■ Instructions to follow: Type out the material below exactly.

■ Given information:
# # # # #

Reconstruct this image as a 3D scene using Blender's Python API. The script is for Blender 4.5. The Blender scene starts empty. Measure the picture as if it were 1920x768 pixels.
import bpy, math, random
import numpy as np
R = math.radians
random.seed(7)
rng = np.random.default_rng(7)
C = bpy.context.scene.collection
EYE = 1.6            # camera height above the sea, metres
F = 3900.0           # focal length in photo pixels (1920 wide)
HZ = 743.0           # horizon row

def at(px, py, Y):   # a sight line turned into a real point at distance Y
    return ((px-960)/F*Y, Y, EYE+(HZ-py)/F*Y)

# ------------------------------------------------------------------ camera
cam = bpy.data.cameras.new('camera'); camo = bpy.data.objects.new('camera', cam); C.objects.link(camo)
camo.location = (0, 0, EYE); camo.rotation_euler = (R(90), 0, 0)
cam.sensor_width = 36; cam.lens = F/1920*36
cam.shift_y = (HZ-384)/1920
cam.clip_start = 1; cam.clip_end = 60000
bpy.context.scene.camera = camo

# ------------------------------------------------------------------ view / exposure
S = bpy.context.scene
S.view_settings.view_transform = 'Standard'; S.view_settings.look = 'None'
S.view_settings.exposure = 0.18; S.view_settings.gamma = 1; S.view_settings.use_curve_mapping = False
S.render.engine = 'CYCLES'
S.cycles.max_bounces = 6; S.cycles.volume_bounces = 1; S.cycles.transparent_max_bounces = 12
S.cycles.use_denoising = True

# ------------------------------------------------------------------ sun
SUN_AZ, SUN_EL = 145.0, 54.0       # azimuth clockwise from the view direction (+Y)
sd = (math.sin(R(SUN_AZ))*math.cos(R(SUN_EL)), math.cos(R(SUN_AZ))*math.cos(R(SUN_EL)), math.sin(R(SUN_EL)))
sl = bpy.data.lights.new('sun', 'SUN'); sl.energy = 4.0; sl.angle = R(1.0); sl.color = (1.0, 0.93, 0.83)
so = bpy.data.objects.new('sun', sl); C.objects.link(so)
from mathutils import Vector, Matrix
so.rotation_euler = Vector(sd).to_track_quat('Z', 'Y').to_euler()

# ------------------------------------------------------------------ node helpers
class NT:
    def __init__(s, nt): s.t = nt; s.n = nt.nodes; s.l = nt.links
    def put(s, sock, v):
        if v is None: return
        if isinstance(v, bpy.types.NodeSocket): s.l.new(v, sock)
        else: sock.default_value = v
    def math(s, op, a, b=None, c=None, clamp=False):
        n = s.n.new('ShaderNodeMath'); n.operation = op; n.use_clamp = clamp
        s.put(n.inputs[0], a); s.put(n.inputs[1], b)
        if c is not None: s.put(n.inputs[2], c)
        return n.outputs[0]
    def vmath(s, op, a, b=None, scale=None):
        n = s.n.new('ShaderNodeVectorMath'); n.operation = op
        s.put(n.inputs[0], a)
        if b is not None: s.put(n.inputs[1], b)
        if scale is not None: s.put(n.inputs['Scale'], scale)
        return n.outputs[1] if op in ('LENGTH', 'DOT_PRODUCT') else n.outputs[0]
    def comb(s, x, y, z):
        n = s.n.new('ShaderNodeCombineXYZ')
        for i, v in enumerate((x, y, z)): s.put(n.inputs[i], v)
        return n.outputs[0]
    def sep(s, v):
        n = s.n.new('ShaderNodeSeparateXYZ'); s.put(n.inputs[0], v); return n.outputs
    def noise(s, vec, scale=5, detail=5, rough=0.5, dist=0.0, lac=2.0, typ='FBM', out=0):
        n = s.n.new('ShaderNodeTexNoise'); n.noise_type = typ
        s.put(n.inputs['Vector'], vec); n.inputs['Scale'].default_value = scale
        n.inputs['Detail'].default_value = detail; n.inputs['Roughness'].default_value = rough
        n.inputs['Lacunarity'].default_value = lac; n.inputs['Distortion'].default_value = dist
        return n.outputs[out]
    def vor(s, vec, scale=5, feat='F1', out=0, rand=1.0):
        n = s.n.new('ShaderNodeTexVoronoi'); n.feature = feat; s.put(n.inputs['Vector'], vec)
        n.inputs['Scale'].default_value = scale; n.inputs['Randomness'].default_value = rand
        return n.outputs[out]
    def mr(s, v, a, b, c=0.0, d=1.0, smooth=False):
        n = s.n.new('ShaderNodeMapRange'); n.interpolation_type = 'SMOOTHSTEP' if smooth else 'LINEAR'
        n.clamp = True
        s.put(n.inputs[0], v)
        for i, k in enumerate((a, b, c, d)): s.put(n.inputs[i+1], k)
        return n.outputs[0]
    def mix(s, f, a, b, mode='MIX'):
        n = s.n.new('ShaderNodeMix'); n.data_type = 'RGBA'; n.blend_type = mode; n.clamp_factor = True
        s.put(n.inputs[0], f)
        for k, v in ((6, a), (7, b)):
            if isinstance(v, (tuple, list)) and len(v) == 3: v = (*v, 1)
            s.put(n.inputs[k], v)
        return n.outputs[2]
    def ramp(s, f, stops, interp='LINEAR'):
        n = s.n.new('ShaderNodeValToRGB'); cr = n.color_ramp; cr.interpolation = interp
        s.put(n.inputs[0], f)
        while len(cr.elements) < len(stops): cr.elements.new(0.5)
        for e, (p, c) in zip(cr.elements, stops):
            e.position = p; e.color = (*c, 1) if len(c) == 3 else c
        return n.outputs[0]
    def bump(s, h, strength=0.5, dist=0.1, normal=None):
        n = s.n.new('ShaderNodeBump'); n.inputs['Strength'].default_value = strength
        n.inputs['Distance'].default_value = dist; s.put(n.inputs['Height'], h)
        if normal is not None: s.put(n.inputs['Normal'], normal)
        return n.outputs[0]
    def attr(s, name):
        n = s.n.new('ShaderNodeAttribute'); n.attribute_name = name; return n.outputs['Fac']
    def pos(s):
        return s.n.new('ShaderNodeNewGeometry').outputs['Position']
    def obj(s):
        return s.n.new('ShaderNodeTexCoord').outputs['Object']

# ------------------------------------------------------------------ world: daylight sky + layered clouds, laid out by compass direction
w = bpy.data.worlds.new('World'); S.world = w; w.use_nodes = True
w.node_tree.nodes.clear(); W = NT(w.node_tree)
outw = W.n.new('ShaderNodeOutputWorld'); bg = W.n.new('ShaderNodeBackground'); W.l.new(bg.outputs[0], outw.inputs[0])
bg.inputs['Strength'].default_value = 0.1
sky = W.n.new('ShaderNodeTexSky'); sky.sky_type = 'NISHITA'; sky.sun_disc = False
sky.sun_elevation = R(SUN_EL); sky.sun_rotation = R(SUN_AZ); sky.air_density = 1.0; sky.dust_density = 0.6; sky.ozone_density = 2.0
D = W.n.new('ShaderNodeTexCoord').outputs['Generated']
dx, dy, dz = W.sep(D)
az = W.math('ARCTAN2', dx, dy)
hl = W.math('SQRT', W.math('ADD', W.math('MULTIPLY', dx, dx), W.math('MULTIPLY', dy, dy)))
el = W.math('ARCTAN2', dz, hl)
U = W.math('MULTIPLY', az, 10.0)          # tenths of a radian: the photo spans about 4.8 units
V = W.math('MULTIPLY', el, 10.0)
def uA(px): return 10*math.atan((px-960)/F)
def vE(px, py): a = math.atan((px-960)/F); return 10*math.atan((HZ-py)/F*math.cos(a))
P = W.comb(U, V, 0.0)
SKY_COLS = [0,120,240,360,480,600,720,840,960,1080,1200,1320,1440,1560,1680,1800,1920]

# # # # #

■ Answer to the exercise:
Reconstruct this image as a 3D scene using Blender's Python API. The script is for Blender 4.5. The Blender scene starts empty. Measure the picture as if it were 1920x768 pixels.
import bpy, math, random
import numpy as np
R = math.radians
random.seed(7)
rng = np.random.default_rng(7)
C = bpy.context.scene.collection
EYE = 1.6            # camera height above the sea, metres
F = 3900.0           # focal length in photo pixels (1920 wide)
HZ = 743.0           # horizon row

def at(px, py, Y):   # a sight line turned into a real point at distance Y
    return ((px-960)/F*Y, Y, EYE+(HZ-py)/F*Y)

# ------------------------------------------------------------------ camera
cam = bpy.data.cameras.new('camera'); camo = bpy.data.objects.new('camera', cam); C.objects.link(camo)
camo.location = (0, 0, EYE); camo.rotation_euler = (R(90), 0, 0)
cam.sensor_width = 36; cam.lens = F/1920*36
cam.shift_y = (HZ-384)/1920
cam.clip_start = 1; cam.clip_end = 60000
bpy.context.scene.camera = camo

# ------------------------------------------------------------------ view / exposure
S = bpy.context.scene
S.view_settings.view_transform = 'Standard'; S.view_settings.look = 'None'
S.view_settings.exposure = 0.18; S.view_settings.gamma = 1; S.view_settings.use_curve_mapping = False
S.render.engine = 'CYCLES'
S.cycles.max_bounces = 6; S.cycles.volume_bounces = 1; S.cycles.transparent_max_bounces = 12
S.cycles.use_denoising = True

# ------------------------------------------------------------------ sun
SUN_AZ, SUN_EL = 145.0, 54.0       # azimuth clockwise from the view direction (+Y)
sd = (math.sin(R(SUN_AZ))*math.cos(R(SUN_EL)), math.cos(R(SUN_AZ))*math.cos(R(SUN_EL)), math.sin(R(SUN_EL)))
sl = bpy.data.lights.new('sun', 'SUN'); sl.energy = 4.0; sl.angle = R(1.0); sl.color = (1.0, 0.93, 0.83)
so = bpy.data.objects.new('sun', sl); C.objects.link(so)
from mathutils import Vector, Matrix
so.rotation_euler = Vector(sd).to_track_quat('Z', 'Y').to_euler()

# ------------------------------------------------------------------ node helpers
class NT:
    def __init__(s, nt): s.t = nt; s.n = nt.nodes; s.l = nt.links
    def put(s, sock, v):
        if v is None: return
        if isinstance(v, bpy.types.NodeSocket): s.l.new(v, sock)
        else: sock.default_value = v
    def math(s, op, a, b=None, c=None, clamp=False):
        n = s.n.new('ShaderNodeMath'); n.operation = op; n.use_clamp = clamp
        s.put(n.inputs[0], a); s.put(n.inputs[1], b)
        if c is not None: s.put(n.inputs[2], c)
        return n.outputs[0]
    def vmath(s, op, a, b=None, scale=None):
        n = s.n.new('ShaderNodeVectorMath'); n.operation = op
        s.put(n.inputs[0], a)
        if b is not None: s.put(n.inputs[1], b)
        if scale is not None: s.put(n.inputs['Scale'], scale)
        return n.outputs[1] if op in ('LENGTH', 'DOT_PRODUCT') else n.outputs[0]
    def comb(s, x, y, z):
        n = s.n.new('ShaderNodeCombineXYZ')
        for i, v in enumerate((x, y, z)): s.put(n.inputs[i], v)
        return n.outputs[0]
    def sep(s, v):
        n = s.n.new('ShaderNodeSeparateXYZ'); s.put(n.inputs[0], v); return n.outputs
    def noise(s, vec, scale=5, detail=5, rough=0.5, dist=0.0, lac=2.0, typ='FBM', out=0):
        n = s.n.new('ShaderNodeTexNoise'); n.noise_type = typ
        s.put(n.inputs['Vector'], vec); n.inputs['Scale'].default_value = scale
        n.inputs['Detail'].default_value = detail; n.inputs['Roughness'].default_value = rough
        n.inputs['Lacunarity'].default_value = lac; n.inputs['Distortion'].default_value = dist
        return n.outputs[out]
    def vor(s, vec, scale=5, feat='F1', out=0, rand=1.0):
        n = s.n.new('ShaderNodeTexVoronoi'); n.feature = feat; s.put(n.inputs['Vector'], vec)
        n.inputs['Scale'].default_value = scale; n.inputs['Randomness'].default_value = rand
        return n.outputs[out]
    def mr(s, v, a, b, c=0.0, d=1.0, smooth=False):
        n = s.n.new('ShaderNodeMapRange'); n.interpolation_type = 'SMOOTHSTEP' if smooth else 'LINEAR'
        n.clamp = True
        s.put(n.inputs[0], v)
        for i, k in enumerate((a, b, c, d)): s.put(n.inputs[i+1], k)
        return n.outputs[0]
    def mix(s, f, a, b, mode='MIX'):
        n = s.n.new('ShaderNodeMix'); n.data_type = 'RGBA'; n.blend_type = mode; n.clamp_factor = True
        s.put(n.inputs[0], f)
        for k, v in ((6, a), (7, b)):
            if isinstance(v, (tuple, list)) and len(v) == 3: v = (*v, 1)
            s.put(n.inputs[k], v)
        return n.outputs[2]
    def ramp(s, f, stops, interp='LINEAR'):
        n = s.n.new('ShaderNodeValToRGB'); cr = n.color_ramp; cr.interpolation = interp
        s.put(n.inputs[0], f)
        while len(cr.elements) < len(stops): cr.elements.new(0.5)
        for e, (p, c) in zip(cr.elements, stops):
            e.position = p; e.color = (*c, 1) if len(c) == 3 else c
        return n.outputs[0]
    def bump(s, h, strength=0.5, dist=0.1, normal=None):
        n = s.n.new('ShaderNodeBump'); n.inputs['Strength'].default_value = strength
        n.inputs['Distance'].default_value = dist; s.put(n.inputs['Height'], h)
        if normal is not None: s.put(n.inputs['Normal'], normal)
        return n.outputs[0]
    def attr(s, name):
        n = s.n.new('ShaderNodeAttribute'); n.attribute_name = name; return n.outputs['Fac']
    def pos(s):
        return s.n.new('ShaderNodeNewGeometry').outputs['Position']
    def obj(s):
        return s.n.new('ShaderNodeTexCoord').outputs['Object']

# ------------------------------------------------------------------ world: daylight sky + layered clouds, laid out by compass direction
w = bpy.data.worlds.new('World'); S.world = w; w.use_nodes = True
w.node_tree.nodes.clear(); W = NT(w.node_tree)
outw = W.n.new('ShaderNodeOutputWorld'); bg = W.n.new('ShaderNodeBackground'); W.l.new(bg.outputs[0], outw.inputs[0])
bg.inputs['Strength'].default_value = 0.1
sky = W.n.new('ShaderNodeTexSky'); sky.sky_type = 'NISHITA'; sky.sun_disc = False
sky.sun_elevation = R(SUN_EL); sky.sun_rotation = R(SUN_AZ); sky.air_density = 1.0; sky.dust_density = 0.6; sky.ozone_density = 2.0
D = W.n.new('ShaderNodeTexCoord').outputs['Generated']
dx, dy, dz = W.sep(D)
az = W.math('ARCTAN2', dx, dy)
hl = W.math('SQRT', W.math('ADD', W.math('MULTIPLY', dx, dx), W.math('MULTIPLY', dy, dy)))
el = W.math('ARCTAN2', dz, hl)
U = W.math('MULTIPLY', az, 10.0)          # tenths of a radian: the photo spans about 4.8 units
V = W.math('MULTIPLY', el, 10.0)
def uA(px): return 10*math.atan((px-960)/F)
def vE(px, py): a = math.atan((px-960)/F); return 10*math.atan((HZ-py)/F*math.cos(a))
P = W.comb(U, V, 0.0)
SKY_COLS = [0,120,240,360,480,600,720,840,960,1080,1200,1320,1440,1560,1680,1800,1920]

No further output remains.